Your Marketing Move: Engage in conversion optimization
This is the spear tip of conversion optimization — getting customers to convert on a purchase. Before, you may have optimized your blog's CTAs, adjusted headlines, and performed the kind of tweaking necessary to boost conversion rates.
Now, you move it up to the final phase — optimizing buy CTAs, optimizing the pricing page, and streamlining the shopping cart. You don't want anything to get in the way of a killer close
This is that point in the article in which I talk about the staggering cost of shopping cart abandonment. Just because a customer drops your widget into his cart doesn't mean he's going to buy it. In fact, nearly 7 out of every 10 customers who puts a product in their shopping cart are going to abandon said shopping cart. You're going to feel frustrated.
As with any problem, there are solutions. Focus on regaining abandoned customers, but remember that they may still be flitting in and out of various stages in the buying cycle, so don't completely lose your mind if you have high abandonment rates.
Phase 5: Continuation: The customer returns to this option when the need arises again
Customer Question: Should I buy this product again?
Marketing isn't over when the customer buys. In fact, a new and heightened phase of marketing has just begun.
You have a customer, but you need to keep it that way.
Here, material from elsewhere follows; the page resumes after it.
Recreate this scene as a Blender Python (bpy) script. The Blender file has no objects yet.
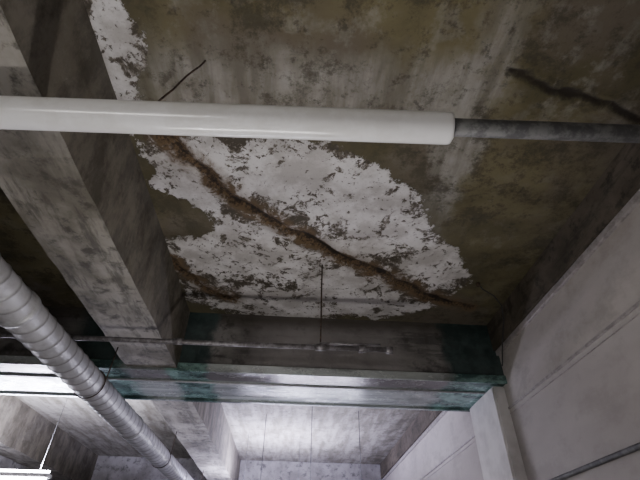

Your Marketing Move: Kickass service and ongoing support
Conversion optimization is important. Killer content is important. Great products are important.
And it all stays that way for your existing customers, too. Notice, however, that the shift turns from content and conversion techniques to the customer service. If there is any aspect of your business that involves customer service, make improving it a priority.
Check out this chart that shows what the most important factors were in creating a satisfying customer experience.
Conclusion
The reality of marketing is that you can't control every aspect of a customer's experience. You're limited.
The more that you're aware of the customer buying cycle and how it affects your marketing approach, the better you'll become at dominating every phase of the purchase.
Smart marketers know what they can do, and they do it to the max. Admit what you're helpless to control, but take mastery over the things that you can.
How has your understanding of the customer buying cycle affected your marketing?